He was an instructor in SUNY Brockport’s Department of Health Science (1970–1974) before earning his PhD and returned there as assistant professor from 1976 through 1978 after completing the degree. While working on his second doctorate, he served as an evaluator for the Texas Department of Mental Health and Mental Retardation. He next joined the faculty of Southern Illinois University at Carbondale (SIUC) in 1980 as associate professor of Health Education.

He received a leave of absence from SIUC in 1984 to serve as director of the School Health Initiative of the US Department of Health and Human Services. In 1986 he joined the faculty of the University of Maryland, College Park as Professor of Health Education. From 1988 through 1989, he joined the World Health Organization where he was invited to help re-establish WHO's Division of Health Education/Health Promotion. In 1990, he began dividing his time between the University of Maryland and Macro International where he became vice president and director of public health research in 1994.

In 1999, he returned to a full-time faculty position at the University of Maryland and became Chair of UMD's Department of Public and Community Health. Since July 2002, Gold has been dean of the School of Public Health (College of Health and Human Performance prior to 2005) at the University of Maryland at College Park. He is also the director of the Public Health Informatics Lab at UMD, a research and evaluation lab that heavily emphasizes multimedia-based training and educational applications.
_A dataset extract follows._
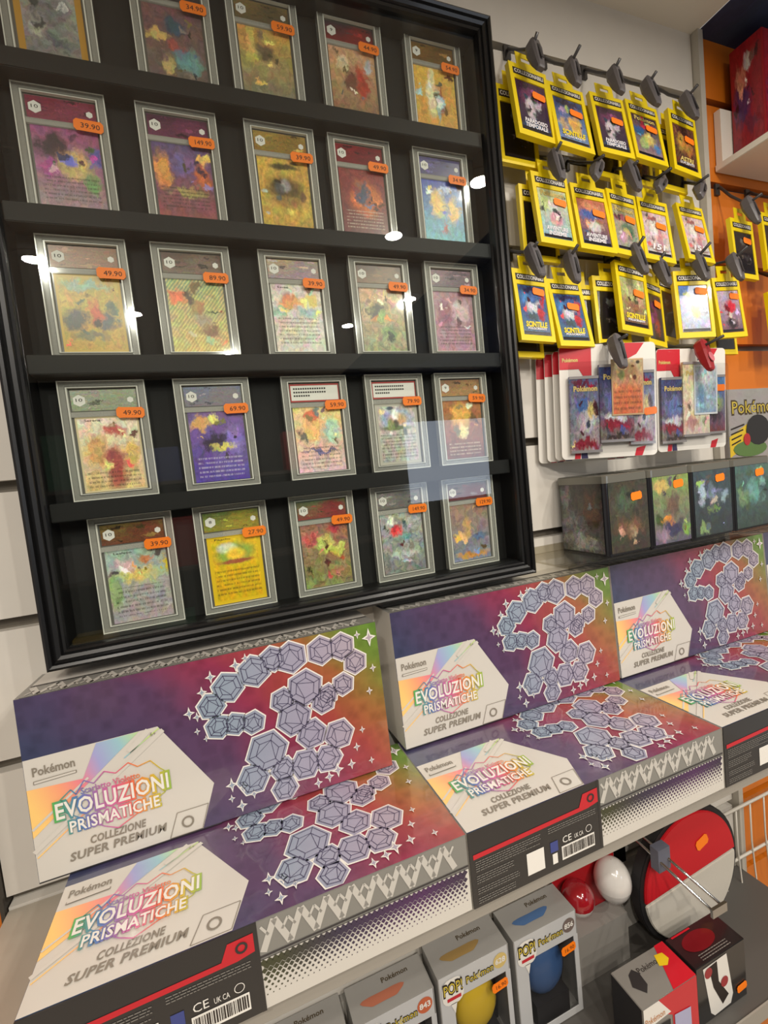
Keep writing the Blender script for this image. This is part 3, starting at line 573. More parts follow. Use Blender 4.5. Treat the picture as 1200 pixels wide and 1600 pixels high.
# lying boxes: local z -> world +y, local front -> world up
# ------------------------------------------------------------------ main shelf, lower shelf
sh = empty('wall_shelf', 'pale grey wall shelf carrying the rainbow boxes', 'shelf', (.45, 0, SHZ-.02))
at_root(boxpart('shelf_board', (-.1445, 1.0465, -.196, .0235, SHZ-.02, SHZ-.0003), M_shelfw, bevel=.001), sh)
at_root(boxpart('front_edge', (-.1445, 1.0465, -.1985, -.1962, SHZ-.021, SHZ-.0005), mat('shelf_edge_band', (150, 144, 134), .4)), sh)
for x in (-.10, .45, 1.0): at_root(boxpart('bracket', (x-.002, x+.002, -.16, .0238, SHZ-.045, SHZ-.0202), M_chrome), sh)
LZ = -.97
sh = empty('wall_shelf', 'lower pale shelf carrying figure boxes and gift boxes', 'shelf', (.45, 0, LZ-.02))
at_root(boxpart('shelf_board', (-.1445, 1.0465, -.155, .0235, LZ-.02, LZ-.0003), mat('shelf_grey_metal_shaded', (82, 79, 75), .45), bevel=.001), sh)  # grey metal, its colour darkened to include the shade on the lower shelf
at_root(boxpart('front_edge', (-.1445, 1.0465, -.1575, -.1552, LZ-.021, LZ+.004), mat('shelf_edge_band', (150, 144, 134), .4)), sh)

# ------------------------------------------------------------------ hooks, clips and hanging packs
mbk = MB()
def clip_mesh():
    mb = MB(); rings = []
    for z, hw, y0, y1 in ((.0175, .0030, -.0065, .0035), (.0145, .0062, -.0080, .0060), (.004, .0075, -.0085, .0070), (-.010, .0066, -.0072, .0045), (-.0185, .0052, -.0058, .0015), (-.020, .0040, -.0045, .0005)):
        ym = (y0+y1)/2; hy = (y1-y0)/2
        rings.append([(hw*.75, ym-hy, z), (hw, ym-hy*.6, z), (hw, ym+hy*.6, z), (hw*.75, ym+hy, z), (-hw*.75, ym+hy, z), (-hw, ym+hy*.6, z), (-hw, ym-hy*.6, z), (-hw*.75, ym-hy, z)])
    mb.loft(rings); me = mb.mesh('clip_body', False); return me
ME_CLIP = clip_mesh(); ME_CLIP.materials.append(M_clip)
ME_CLIPR = ME_CLIP.copy(); ME_CLIPR.materials.clear(); ME_CLIPR.materials.append(mat('red_clip_plastic', (150, 26, 34), .4))
mb = MB(); mb.box(-.0018, .0018, -.0092, -.0084, -.012, .006); ME_SLOT = mb.mesh('slot'); ME_SLOT.materials.append(mat('clip_slot_dark', (46, 44, 46), .5))
mb = MB(); mb.prism([(.008*math.cos(k*math.pi/8), .008*math.sin(k*math.pi/8)) for k in range(16)], lambda p, k: (p[0]*.7+.0, -.0085-.0008*k, p[1]*.7-.006)); ME_SEAL = mb.mesh('round_seal'); ME_SEAL.materials.append(mat('seal_pink', (206, 110, 120), .4))
def hook(x, base_z, clip, tip, label, red=False, tilt=0, bx=None):
    bx = x if bx is None else bx
    t = empty('display_hook', label, 'hook', (bx, .0235, base_z), group='prong hooks on the slat walls')
    mb = MB(); b0 = Vector((0, .004, 0)); tp = Vector((x-bx, tip[0]-.0235, tip[1]-base_z)); cl = Vector((x-bx, clip[0]-.0235, clip[1]-base_z+.010))
    mb.tube([b0, (0, -.006, 0), (b0+cl)/2+Vector((0, 0, .002)), cl, tp], .0024, 8); mb.build('rod', mat('hook_steel', (84, 82, 82), .35, metal=.7), t, True)
    mb = MB(); mb.box(-.006, .006, -.0025, .0012, -.012, .008); mb.build('base_plate', mat('hook_steel', (84, 82, 82), .35, metal=.7), t)
    c = empty('security_clip', label.replace('prong hook', 'security clip'), 'clip', (x, clip[0]-.004, clip[1]-.004), (-.32, tilt, .1), 'security clips on the hooks'); c.scale = (1.2, 1.15, 1.5)
    link('clip_body', ME_CLIPR if red else ME_CLIP, None, c); link('slot' if not red else 'round_seal', ME_SLOT if not red else ME_SEAL, None, c)
    return t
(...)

Gold works in the application of advanced technologies to health education, ranging from interactive video and computer software, to knowledge management, decision support, and expert systems technology. During his years at SUNY Brockport he partnered with David F. Duncan in offering a course on computers in health education. In 1980, Gold and Duncan published two papers on the use of computers in health education. The second of these explored the potential of personal computers. Several years later, at Southern Illinois University, Gold and Duncan taught the first course on PC-based health education. During his tenure at SIUC he spent several summers at the University of Cologne where he collaborated with Klaus Klein in developing applications of computers in health education. Beginning in 1983, Gold wrote a regular column in the Journal of Health Education entitled Computing Health.